At the time, Koch was in a relationship with Richard Nathan, a health care consultant. As the campaign heated up, Koch engaged in a highly public “romance” with former Miss America Bess Myerson, the perfect beard. The media gleefully played along.

Once Koch was elected, his associates made it clear to Nathan that he should find a job outside of New York.

Meanwhile, Koch kept declaring himself straight in a way that only underscored his hypocrisy.

“I don’t happen to be homosexual,” he told a radio station.  “But if I were, I would hope that I wouldn’t be ashamed of it. God makes you whatever you are.”

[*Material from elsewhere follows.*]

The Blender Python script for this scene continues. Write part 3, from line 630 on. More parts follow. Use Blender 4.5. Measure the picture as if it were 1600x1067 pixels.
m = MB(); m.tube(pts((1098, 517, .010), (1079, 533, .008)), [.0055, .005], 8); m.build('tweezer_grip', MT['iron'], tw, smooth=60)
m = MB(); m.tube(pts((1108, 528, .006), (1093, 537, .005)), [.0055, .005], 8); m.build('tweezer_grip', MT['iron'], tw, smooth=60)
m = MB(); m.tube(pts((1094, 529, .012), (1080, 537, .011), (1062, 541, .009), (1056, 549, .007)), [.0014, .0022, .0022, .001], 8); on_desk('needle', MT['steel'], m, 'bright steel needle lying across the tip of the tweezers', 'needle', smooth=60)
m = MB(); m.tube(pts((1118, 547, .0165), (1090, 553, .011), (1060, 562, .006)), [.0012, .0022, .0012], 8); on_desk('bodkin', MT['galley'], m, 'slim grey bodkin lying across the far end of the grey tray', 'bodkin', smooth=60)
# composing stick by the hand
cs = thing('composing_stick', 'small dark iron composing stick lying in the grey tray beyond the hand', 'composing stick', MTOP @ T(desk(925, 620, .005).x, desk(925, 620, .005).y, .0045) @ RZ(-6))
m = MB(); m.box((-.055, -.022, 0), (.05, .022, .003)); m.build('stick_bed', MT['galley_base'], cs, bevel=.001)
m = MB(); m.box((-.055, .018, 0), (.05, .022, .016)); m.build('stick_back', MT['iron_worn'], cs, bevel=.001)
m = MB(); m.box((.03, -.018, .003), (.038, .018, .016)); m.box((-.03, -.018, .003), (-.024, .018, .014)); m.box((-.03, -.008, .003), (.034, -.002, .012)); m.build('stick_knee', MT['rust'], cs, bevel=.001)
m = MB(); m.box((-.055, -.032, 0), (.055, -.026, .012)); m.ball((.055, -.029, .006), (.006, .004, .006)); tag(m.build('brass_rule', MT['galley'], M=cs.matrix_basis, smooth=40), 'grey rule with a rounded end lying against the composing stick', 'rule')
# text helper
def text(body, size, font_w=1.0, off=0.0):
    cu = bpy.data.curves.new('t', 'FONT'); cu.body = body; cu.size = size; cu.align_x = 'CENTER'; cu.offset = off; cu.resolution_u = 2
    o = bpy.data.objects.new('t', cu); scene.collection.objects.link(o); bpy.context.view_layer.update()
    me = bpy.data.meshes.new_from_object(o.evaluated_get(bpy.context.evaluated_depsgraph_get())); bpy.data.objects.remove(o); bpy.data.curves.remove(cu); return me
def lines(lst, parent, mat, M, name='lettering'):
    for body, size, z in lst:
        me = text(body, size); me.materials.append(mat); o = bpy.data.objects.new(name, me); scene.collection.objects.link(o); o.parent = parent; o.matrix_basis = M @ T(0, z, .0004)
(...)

It’s easy to dismiss Koch’s actions as a product of the time. But when the AIDS crisis hit, Koch’s personal discomfort exacerbated the public health disaster. His advisers saw AIDS as a gay issue and wanted to protect Koch at all costs. Apparently, the mayor saw it the same way. Old friends reaching out to him recount to the Times how he was simply uninterested in their appeals and failed to use his power of mayor on the community’s behalf.

“This is a difficult issue, given the rumors,” one aide told a GMHC board member who was a onetime friend of Koch’s

Unlike San Francisco, New York City stalled in its response to the epidemic. The city didn’t get around to issuing a comprehensive AIDS plan until 1988. The Koch administration’s point person for AIDS policy was inept and corrupt.

It’s clear that the closet called the shots. Koch was petrified about being outed. Larry Kramer repeatedly called Koch a closet case. At his appearance at a forum on AIDS, Koch was so stressed that Kramer would be there to heckle him (he wasn’t) that Koch suffered a stroke.

Koch last his fourth bid for mayor and settled into a man-about-town retirement. He surrounded himself with a collection of younger gay friends who tried to play matchmaker for him and encouraged him to come out. They failed on both counts.

Yet when Koch died in 2013, no one was willing to acknowledge the obvious. Here’s how the Times described his sexuality in his obit:

Mr. Koch, for whom the headline “Hizzoner” seemed to have been coined, was a bachelor who lived for politics. Perhaps inevitably there were rumors, some promoted by his enemies, that he was gay. But no proof was offered, and, except for two affirmations in radio interviews that he was heterosexual, he responded to the rumors with silence or a rebuke.

It’s notable that the Times still treated the rumor as a kind of slander that required photograph evidence to be true. Meantime, it was widely known in the media world that Koch was gay. One of Koch’s closest gay friends at the time of his death was a former Times reporter who would later out Koch in a book in 2019. The paper, and for that matter, Koch’s friends, kept Koch in the closet as a kind of courtesy to him even after his death.

Interestingly, a number of LGBTQ allies took to Twitter to chastise the Times for outing Koch posthumously. Their argument was that if he wanted to keep his private life private, so be it. The problem is three-fold: Koch was an intensely public figure whose political career hinged on a lie about being straight. His fear of being outed affected his response to the AIDS crisis.

Worst of all, the closet is the biggest enemy of LGBTQ rights. Yes, it’s a private decision. But protecting the closet assumes that there is still shame in being LGBTQ, something unseemly that shouldn’t be shared. It assumes it’s a bedroom issue, in a way no one would ever think about heterosexuality.

The Times story wants you to know the heavy toll that the closet took on Koch. Still, it was of his own making, particularly in his later years, when he could have come out and made some kind of restitution for the lies he told.

Sadder still is the toll it took on the city he led and the people he once loved. The AIDS epidemic took a terrible toll in New York City. It was made worse because Ed Koch was afraid that it might reveal the truth about himself.